Но вот что важно: в отличие от Булата Окуджавы, Коржавин не называет себя "шестидесятником", он упорно считает себя человеком сороковых годов. Тех самых "сороковых, роковых", которые достались мальчикам, родившимся в двадцатые. Когда настаёт время героику двадцатых обернуть в гармонию – маршрут обозначает Давид Самойлов: из солдат в гуманисты. Измерить этот путь до мыслимого конца достаётся Коржавину. Проясняется его жизненная задача.
Он и теперь осеняет себя классиками. Не только Некрасовым, но прежде всего – Пушкиным, "Лицейская годовщина" помогает вынести изгойскую боль первых лет ссылки.
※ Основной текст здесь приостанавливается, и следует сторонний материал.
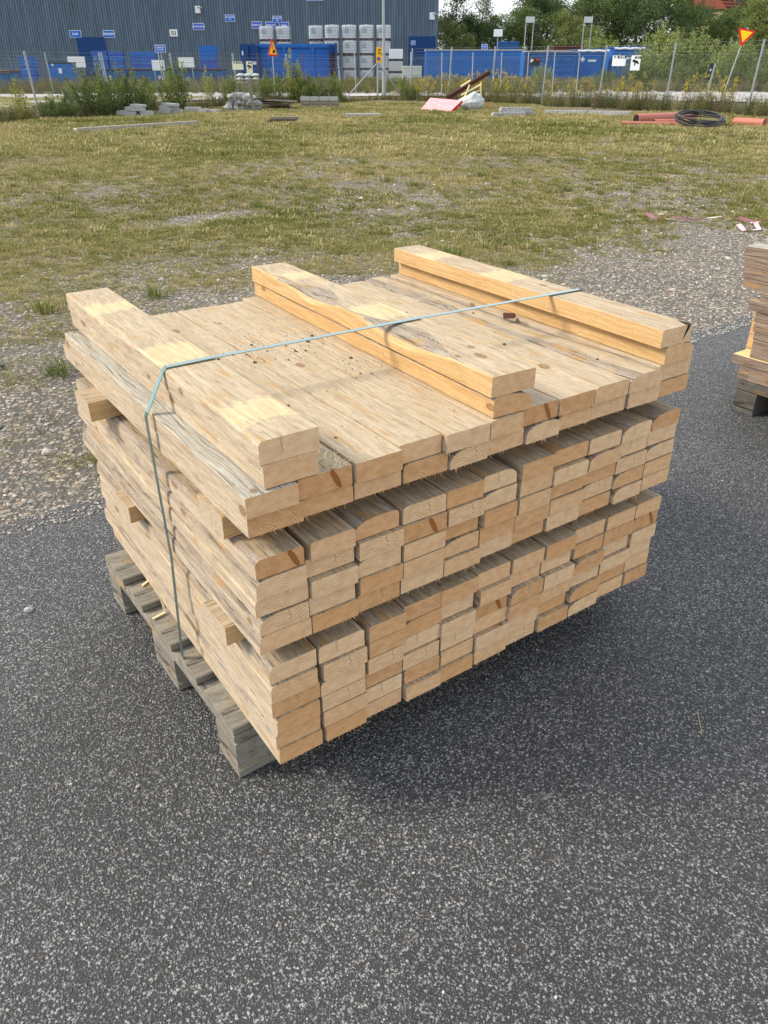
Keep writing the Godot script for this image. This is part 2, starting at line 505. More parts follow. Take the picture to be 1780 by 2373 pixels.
# ---------------------------------------------------------------- planks
# near end at z = 0, runs to -z; wl / wr: how far the wane (the round edge of the log) reaches in from the left / right, dl / dr: how deep
func plank_mesh(w: float, h: float, L: float, wl: float, dl: float, wr: float, dr: float, sd: int, mt: Material, ms: Material, me: Material, fuzz := 0.0, swing := 0.0, gold_in := false, ou_ := -1.0) -> ArrayMesh:
	var top := Geo.new()
	var side := Geo.new()
	var inner := Geo.new()
	var wane := Geo.new()
	var ends := Geo.new()
	var nz := noise(sd, 1.0, 2)
	var N := 8 if swing == 0.0 else 60
	var rings := []
	for s in N + 1:
		var t := float(s) / N
		var z := -L * t
		var k := clampf(1.0 + nz.get_noise_1d(t * 2.5 + 11.0) * 0.9, 0.15, 1.6)
		var k2 := clampf(1.0 + nz.get_noise_1d(t * 2.5 + 91.0) * 0.9, 0.15, 1.6)
		var a := maxf(0.0022, wl * k)
		var b := minf(maxf(0.0018, dl * k), h * 0.92)
		if swing > 0.0:   # the wavy waney edge of the middle runner: two bites from the left
			var bite := exp(-pow((t - 0.29) / 0.13, 2.0)) + 0.95 * exp(-pow((t - 0.665) / 0.10, 2.0)) + 0.35 * exp(-pow((t - 0.84) / 0.05, 2.0))
			a = maxf(0.003, 0.062 * bite)
			b = maxf(0.0025, 0.026 * bite)
		var c := maxf(0.0022, wr * k2)
		var d := minf(maxf(0.0018, dr * k2), h * 0.92)
		var j := 0.0007
		var r := PackedVector3Array()
		var xs := [0.0, w, w, w - c * 0.12, w - c * 0.45, w - c, a, a * 0.45, a * 0.12, 0.0]
		var ys := [0.0, 0.0, h - d, h - d * 0.55, h - d * 0.17, h, h, h - b * 0.17, h - b * 0.55, h - b]
		for i in 10:
			r.append(Vector3(xs[i] + nz.get_noise_2d(i * 9.0, t * 6.0) * j, ys[i] + nz.get_noise_2d(i * 9.0 + 50.0, t * 6.0) * j, z))
		rings.append(r)
	var ou := rnd(0, 1) if ou_ < 0.0 else ou_
	var ov := rnd(0, 1)
	for s in N:
		var acc := ov
		for i in 10:
			var i2 := (i + 1) % 10
			var p: Vector3 = rings[s][i]
			var q: Vector3 = rings[s][i2]
			var p2: Vector3 = rings[s + 1][i]
			var q2: Vector3 = rings[s + 1][i2]
			var l := Vector2(p.x, p.y).distance_to(Vector2(q.x, q.y)) / 0.25
			var g := side
			if i >= 5 and i < 6 or i == 0:
				g = top
			elif i in [2, 3, 4]:
				g = wane if wr > 0.01 else side
			elif i in [6, 7, 8]:
				g = wane if wl > 0.01 or swing > 0.0 and q2.x + p2.x > 0.010 else top if wl <= 0.01 and swing == 0.0 and i < 8 else side
			elif i == 1 or gold_in:
				g = inner
			g.quad(p, p2, q2, q, Vector2(ou - p.z, acc), Vector2(ou - p2.z, acc), Vector2(ou - p2.z, acc + l), Vector2(ou - p.z, acc + l))
			acc += l
	for e in [0, N]:
		var r: PackedVector3Array = rings[e]
		for i in range(1, 9):
			var o := [0, i, i + 1] if e == 0 else [0, i + 1, i]
			var t3 := []
			for k in o:
				t3.append(Vector2(clampf(r[k].x / 0.105, 0, 1), 1.0 - clampf(r[k].y / 0.042, 0, 1)))
			ends.tri(r[o[0]], r[o[1]], r[o[2]], t3[0], t3[1], t3[2])
	# torn fibres along the lower edge of the sawn end
	for k in int(fuzz * 40.0):
		var x := w * (rng.randf() * 0.94 + 0.03)
		var l := rnd(0.001, 0.011) * rng.randf() * 1.4 * (1.0 + 0.8 * nz.get_noise_1d(x * 60.0))
		var p := Vector3(x, 0.0004, -0.0006 - rng.randf() * 0.002)
		var tip := p + Vector3(rnd(-0.5, 0.5) * l, -l * rnd(0.5, 1.0), l * rnd(0.0, 0.6))
		ends.tri(p - Vector3(0.0007, 0, 0), tip, p + Vector3(0.0007, 0, 0), Vector2(0.3, 0.5), Vector2(0.35, 0.5), Vector2(0.32, 0.55))
	var m := ArrayMesh.new()
	top.put(m, mt)
	side.put(m, ms)
	inner.put(m, M.gold[sd % 2])
	wane.put(m, M.wane)
	ends.put(m, me)
	return m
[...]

Сложнее (и интереснее) перекличка с Тютчевым, возникшая на пороге "обратной ссылки", на сей раз добровольной, и не на Восток, а на Запад. Припоминая дороги, по которым исходил Россию "в рабском виде Царь Небесный", Коржавин находит умиление по этому поводу
Тут уж напрашивается параллель с Борисом Чичибабиным, ещё одним мальчиком из поколения смертников, по стечению обстоятельств (как и Коржавин) на фронт не попавшим. Тот тоже запомнил "роковые минуты" и, перейдя из "сороковых роковых" в "мои шестидесятые", попытался – с помощью Тютчева – заживить распавшийся мир, срастить распавшиеся эпохи.
Коржавин ничего не может ни заживить, ни срастить. Его трезвый ум несовместим с пьянящей эйфорией. С русской историей он разделывается без всякого блаженства – высмеивает её в прощальной пародии, которая сделала бы честь А.К. Толстому ("Памяти Герцена. Баллада об историческом недосыпе". "Ах, декабристы!.. Не будите Герцена!.. Нельзя в России никого будить"). "Шестидесятники", не постаревшие душой за десятилетие, ликуя, подхватывают остроту; "почвенники", в начале 70-х поднявшие головы, получают по зубам. Коржавин отбывает из России…
Он может считать, что расплатился по счетам. Не только пародиями, но и всерьёз. Кровавя собственную душу.
Десять поэм, включённые Коржавиным в итоговый сборник "Время дано", это далеко не все его пробы в эпическом жанре, но историю душевных мук они передают вполне.
Поэма "Танька" – а если точнее обозначить нюансы отношения автора к героине: "Танька! Танечка! Таня! Татьяна! Татьяна Петровна!" – когда-то "яростная" комсомолка, "дочка партии", этой же партией назначенная во враги народа, прошедшая "снега Колымы" и вынесшая из снегов всё ту же святую коммунистическую ярость: "Было б красное знамя… Нельзя обобщать недостатки, перед сонмом врагов мы не вправе от боли кричать", – перекликается этот крик с известным стихотворением Смелякова о старухе, на распухших ногах идущей получать партийную пенсию. Для Коржавина, написавшего свою поэму в 1957 году, это очная ставка с той верой, которую он унаследовал от революционных романтиков и которую, пережив ссылку, старается вырвать из души.
Поэма "Конец века", начатая в 1961 году "Вступлением", – явное состязание с "Серединой века" Луговского. Упор на "счеты с Германией", которые Коржавин "не хочет свести", но всё-таки сводит – в очной ставке: русские динамитчики и германские прогрессисты уповали на разум, а оказались в кровавой каше Первой мировой войны. "Кто оратор – спроси. Всё смешалось. Нельзя разобраться. Декадент? Монархист? Либерал? Социал-демократ?" Хаос подмен перечёркивается войсковым строем: "Необъятные личности жаждут построиться в роты" – этот мотив особенно интересен у Коржавина, обычно делающего ставку на личность: стать самим собой! Это же просто!
Просто… пока не выясняешь, из чего эта личность сложена.
Поэма "Абрам Пружинер", написанная уже под отъезд, в 1971 году, – своеобразный ответ на "Думу про Опанаса" Багрицкого. Стихийно-народный Опанас подменен здесь – в роли антисемита-погромщика – издевательски корректным деникинским полковником, а комиссар Коган – парикмахером Абрамом, который отвечает ограбившему его полковнику чекистской яростью (жертвой которой этот мститель становится сам – при очередном повороте чертова колеса Истории). И это тоже – очная ставка с преодолеваемой фанатической верой, только при смене (подмене?) первоначально-виноватых.